You start with seven copper and three estates. This hammers home the “VPs are worthless ’til the end” point right at the beginning of the game. Gold costs six, and since you start with copper (only worth one), no actions, and draw a hand of five, you won’t be able to purchase gold until the third turn (two turns and a shuffle to get new cards into your deck). These combine to make the opening of Dominion an interesting affair: deciding what deck to build with the cards available, how to defend against any potential attack cards, how fast the game will move in general, and so forth.
Dominion’s story arc is actually very well-defined. The opening pulls your deck in a particular direction, and gives you a chance to see what other people will be going for. The midgame either sees your deck increase to the point where you can actually shuffle it, or decrease (with cards like the Chapel) to an efficient purchasing machine. The endgame has everyone rushing for VPs in their own deck-specific way.
The interaction in Dominion is limited, but fun. The main form of interaction is indirect: Will my opponent take the last Village? How fast is that deck going to move? Do I need to shift my own into VP gear? The other form of interaction is the “Attack” card type. These generally touch all your opponents, with the Bureaucrat forcing them to discard and waste a draw, the Thief giving you your opponents’ treasures, and the Witch giving your opponents negative VPs.
The base game is simple.
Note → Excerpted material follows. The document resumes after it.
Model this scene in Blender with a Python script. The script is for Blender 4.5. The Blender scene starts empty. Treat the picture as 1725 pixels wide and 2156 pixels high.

Low-key and easy to understand most strategies, it’s a good introduction to the game. While you can randomly determine a set of ten cards to use in your game, it comes with several predetermined sets you should probably use for your first few games. After these, you can shuffle the 25 cards in the base game for 3,268,760 different combinations (25 choose 10).
Dominion’s a great light game, better with expansions (Seaside is my favorite so far). My wife brought it out of the closet just last week after the game churn in our household pushed it out of my working memory. It hasn’t gotten put back yet.